Ruthie Mizrahi and her family recently emigrated from Castro's Cuba to New York City. Just when she's finally beginning to gain confidence in her mastery of English and enjoying her reign as her neighborhood's hopscotch queen, a horrific car accident leaves her in a body cast and confined her to her bed for a long recovery. As Ruthie's world shrinks because of her inability to move, her powers of observation and her heart grow larger. She comes to understand how fragile life is, how vulnerable we all are as human beings, and how friends, neighbors, and the power of the arts can sweeten even the worst of times.

Easily the best thing about the book is the writing, it's written in the voice of a young Ruth and it reads as if a child her age actually is writing it. The book starts off with acquainting you with Ruthie and her family, a Jewish family having just immigrated from Cuba in the 1960's. Her mother is having a difficult time adjusting to life in America and relies on Ruth to translate English to Spanish for her. Ruth also has her own issues, at first being relegated to the "dumb class" she works so hard to get transferred to the "smart class". Finally, finally just as things are looking up for her, Ruth and her family are involved in a horrific car accident that leaves her in a body cast.

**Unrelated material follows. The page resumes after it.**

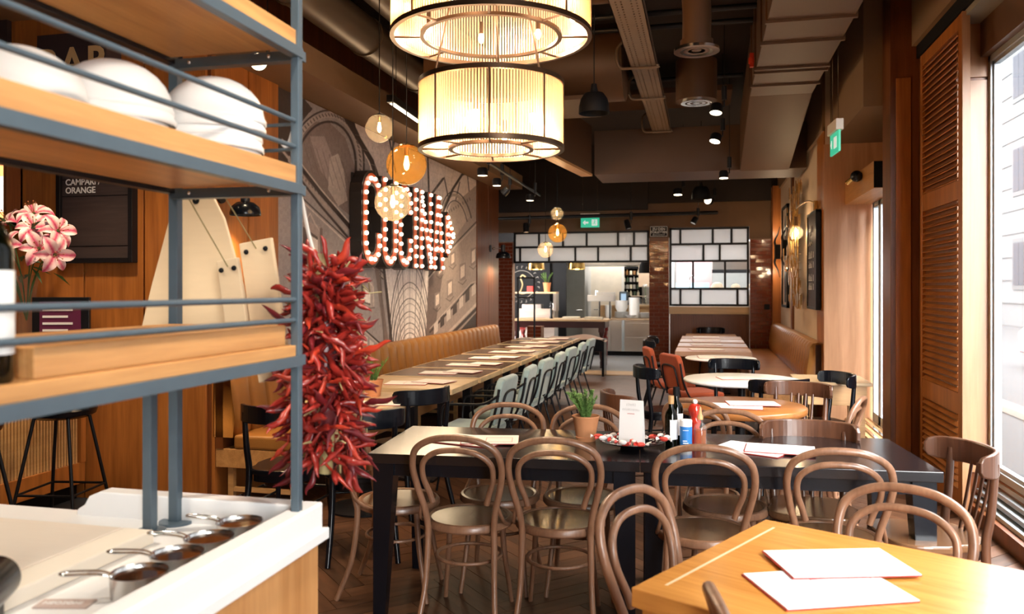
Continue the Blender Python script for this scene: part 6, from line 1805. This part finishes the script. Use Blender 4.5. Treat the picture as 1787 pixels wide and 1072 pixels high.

Her mother begins to resent her because she becomes Ruth's primary care provider since they cannot afford a home nurse, and Ruth struggles with depression and anxiety.

It's an absolutely tragic story with a beautiful outcome that gently teaches children about tragedy, the vulnerability of life, persistence, and grief. It also highlights the cultural differences in America and what the challenges immigrant children face. I also loved the sheer optimism of Ruth's family about the opportunities America  holds for them. You can do anything, it's America! It's something so many of naturally born citizens take completely for granted, and I really appreciate this author showcasing that.

If you have a kiddo in grades 2-5 who enjoy reading, or perhaps they are an immigrant themselves, I highly recommend this book. It's a great selection to have as a classroom read and ask students what they think about Ruth's story, between her difficulties in school, her injury, and her fears as she recovers.